◆ **Requirement**: Copy out all the lines where "starting" shows up.

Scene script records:
**********

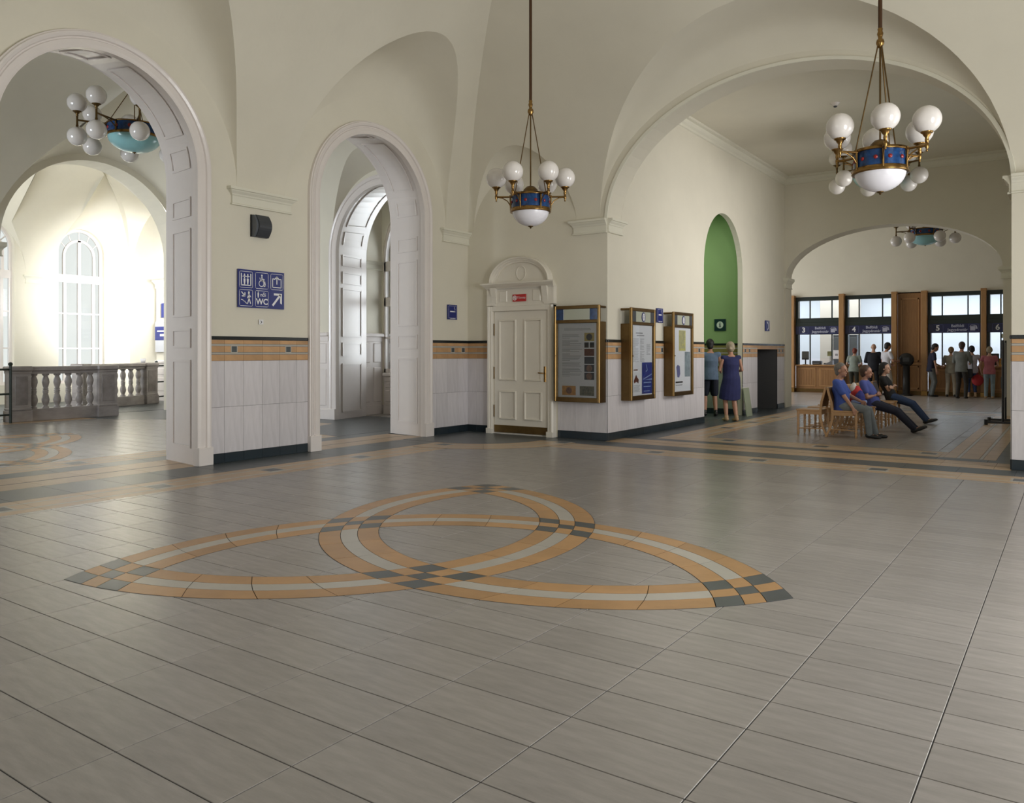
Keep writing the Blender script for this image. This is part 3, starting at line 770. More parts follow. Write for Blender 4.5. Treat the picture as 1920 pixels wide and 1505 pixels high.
# slate corner with its concave sweep
for (cx, cy, r_, a0, a1, z) in ((-10.8, 12.0, 2.0, 180, 270, 0.0020), (-18.8, 12.4, 2.9, 270, 360, 0.0022)):
    a0, a1 = math.radians(a0), math.radians(a1)
    MB().prism([(cx, cy)] + [(cx + r_ * cos(a0 + (a1 - a0) * i / 20), cy + r_ * sin(a0 + (a1 - a0) * i / 20)) for i in range(21)], -0.003, z).build('slate_tile', SLATE, floor_c)
# -- annexe, lobby, waiting room, ticket hall, office
f2 = floor_base('floor.002', -25.6, -19.5, 7.0, 14.4); lay(f2, grid_tiles(-25.2, -19.6, 7.7, 14.3), SLATE, limit=60)
f3 = floor_base('floor.003', LX0, LX1, 13.6, LY1); lay(f3, grid_tiles(LX0, LX1, 13.6, LY1), TILE, limit=60)
f4 = floor_base('floor.004', -9.2, -0.67, 12.6, 22.75)
lay(f4, grid_tiles(-5.35, -1.55, 13.64, 22.0), TILE, limit=200)
strips_y(f4, [(12.69, 12.98, SLATE)], -6.0, -0.67, 'slate_tile'); strips_y(f4, band(12.98, 13.64), -6.0, -1.55, 'border_tile'); strips_x(f4, [(-6.62, -6.0, SLATE)], 12.69, 22.75, 'slate_tile')
lay(f4, grid_tiles(-9.2, -6.64, 15.4, 19.05), SLATE, name='slate_tile', limit=40, field='slate_field'); lay(f4, grid_tiles(-7.3, -6.64, 19.93, 21.57), SLATE, name='slate_tile', limit=20, field='slate_field')
strips_x(f4, band(-6.0, -5.35), 13.64, 22.0, 'border_tile'); strips_x(f4, band(-1.55, -0.9), 12.98, 22.0, 'border_tile'); strips_x(f4, [(-0.9, -0.67, SLATE)], 12.98, 22.0, 'slate_tile')
strips_y(f4, [(22.0, 22.2, SAND), (22.2, 22.42, SLATE), (22.42, 22.75, SAND)], -6.0, -0.9, 'border_tile')
for x in (-4.84, -3.32, -1.78): accent(f4, x, 13.34, 0.2, 0.2)
for y in (15.56, 17.1, 18.7): accent(f4, -5.68, y, 0.2, 0.2)
f5 = floor_base('floor.005', -13.0, 3.0, 22.75, 31.3)
lay(f5, grid_tiles(-12.9, 2.9, 23.45, 31.2), mat('ticket_floor_tile', (0.47, 0.44, 0.42), 0.22, var=0.08, scale=2, rnd=0.05), limit=120)
strips_y(f5, [(22.8, 23.0, SLATE), (23.0, 23.2, GREYS), (23.2, 23.42, SLATE)], -12.9, 2.9, 'border_tile')
floor_base('floor.006', -13.0, 3.0, 31.3, 36.5)

# ------------------------------------------------------------------ tiled dado of the hall and the waiting room
DZ = 1.72
def dado(parent, axis, pos, n, s0, s1, phase=0.0, base=0.13, acc=(), mod=0.31, kind=(WTILE, WORANGE), z1=DZ, zlo=0.0):
    """large grey tiles in two courses, orange frieze with pale strips, slate accents, black cap and dark base"""
    mp = mapper(axis, pos, n); pale = MB()
    def tile(a, b, za, zb, d, m, nm):
        g = 0.0016; w, h = b - a - 2 * g, zb - za - 2 * g
        key = ('v', axis, n, round(w, 3), round(h, 3), round(d, 4), m.name)
        if key not in CACHE:
            t = MB(); x = (n * -0.003, n * d); y = (-w / 2, w / 2)
            if axis == 'X': t.bbox(*sorted(x), *y, -h / 2, h / 2, 0.0012)
            else: t.bbox(*y, *sorted(x), -h / 2, h / 2, 0.0012)
            CACHE[key] = t.mesh(nm, m)
        link(nm, CACHE[key], parent, loc=mp((a + b) / 2, (za + zb) / 2, 0.0))
    k0 = math.floor((s0 - phase) / mod); edges = []
    k = k0
    while phase + k * mod < s1 - 1e-4:
        a, b = max(s0, phase + k * mod), min(s1, phase + (k + 1) * mod)
        if b - a > 0.012: edges.append((a, b, k))
        k += 1
    for a, b, k in edges:
        if zlo < 0.1:
            tile(a, b, 0.0, base, 0.016, BASET, 'base_tile'); tile(a, b, base, 0.757, 0.010, kind[0], 'wall_tile')
        tile(a, b, 0.757, 1.385, 0.010, kind[0], 'wall_tile')
        for za, zb in ((1.385, 1.470), (1.500, 1.585), (1.615, 1.672)): tile(a, b, za, zb, 0.010, kind[1], 'frieze_tile')
        for za, zb in ((1.470, 1.500), (1.585, 1.615)):
            p, q = mp(a + 0.001, za, -0.003), mp(b - 0.001, zb, 0.010); pale.box(*sorted((p[0], q[0])), *sorted((p[1], q[1])), za + 0.001, zb - 0.001)
        if (k % 3) in acc and b - a > 0.2:
            c = (a + b) / 2
            for hw, d, m, nm in ((0.054, 0.012, GREYS, 'accent_surround'), (0.040, 0.014, SLATE, 'accent_tile')):
                p, q = mp(c - hw, 0, 0.0), mp(c + hw, 0, d); t = MB().box(*sorted((p[0], q[0])), *sorted((p[1], q[1])), 1.5425 - hw, 1.5425 + hw); t.build(nm, m, parent)
    if pale.v: stuff('pale_strip', pale, GREYS, parent)
    g = MB(); p, q = mp(s0, 0, -0.01), mp(s1, 0, 0.004); g.box(*sorted((p[0], q[0])), *sorted((p[1], q[1])), max(0.0, zlo), DZ - 0.05); stuff('grout_bed', g, GROUT, parent)
    c = MB(); p, q = mp(s0, 0, -0.01), mp(s1, 0, 0.022); c.bbox(*sorted((p[0], q[0])), *sorted((p[1], q[1])), 1.672, DZ, 0.006); struct('cap_rail', c, BLACKT, parent)
CACHE = {}
dado(wall_left, 'X', HX0, 1, 6.505, 8.185, 6.73, acc=(0,)); dado(wall_left, 'X', HX0, 1, 11.01, 12.1, 11.17, acc=(1, 2))
dado(wall_left, 'X', HX0, 1, 1.99, 3.67, 2.2, acc=(0,))
dado(wall_far, 'Y', HY1, -1, -9.5, -8.97, -9.28, acc=()); dado(wall_far, 'Y', HY1, -1, -7.48, -6.5, -7.43, acc=(1,))
dado(wall_far, 'Y', HY1, -1, -0.67, 2.3, -0.67, acc=(2,), mod=0.626)
dado(wall_case, 'X', -6.5, 1, 12.1, NICHE[0] - NICHE[1], 11.96, acc=(1,)); dado(wall_case, 'X', -6.5, 1, NICHE[0] + NICHE[1], KI[0] - KI[1], 18.87, acc=(0, 1))
dado(wall_case, 'X', -6.5, 1, KI[0] + KI[1], 22.2, 21.57, acc=(0, 1)); dado(wall_case, 'X', -6.5, 1, KI[0] - KI[1], KI[0] + KI[1], 19.93, zlo=1.60) if False else None
mb = MB(); mb.box(-6.505, -6.49, KI[0] - KI[1], KI[0] + KI[1], 1.58, 1.672); struct('frieze_tile', mb, WORANGE, wall_case)
mb = MB(); mb.box(-6.51, -6.478, KI[0] - KI[1], KI[0] + KI[1], 1.672, DZ); struct('cap_rail', mb, BLACKT, wall_case)
dado(wall_green, 'Y', 19.05, -1, -9.2, -6.62, -9.2, acc=(1,), kind=(mat('niche_tile', (0.30, 0.34, 0.28), 0.4), mat('niche_frieze', (0.22, 0.20, 0.06), 0.4)))
dado(bpy.data.objects['wall_right.003'], 'X', -0.67, -1, 12.1, 22.2, 12.1, acc=(1,), mod=0.31)
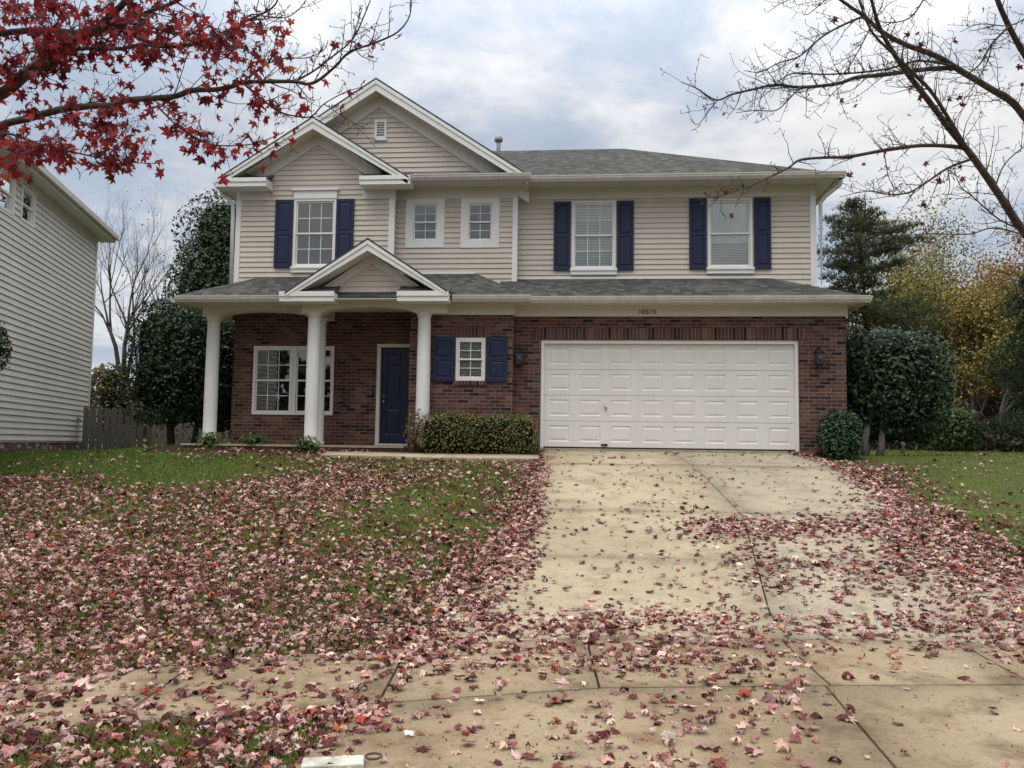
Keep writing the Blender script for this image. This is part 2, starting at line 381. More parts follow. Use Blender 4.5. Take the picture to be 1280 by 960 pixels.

**********

◆ **Final answer**:
Keep writing the Blender script for this image. This is part 3, starting at line 770. More parts follow. Write for Blender 4.5. Treat the picture as 1920 pixels wide and 1505 pixels high.
Keep writing the Blender script for this image. This is part 2, starting at line 381. More parts follow. Use Blender 4.5. Take the picture to be 1280 by 960 pixels.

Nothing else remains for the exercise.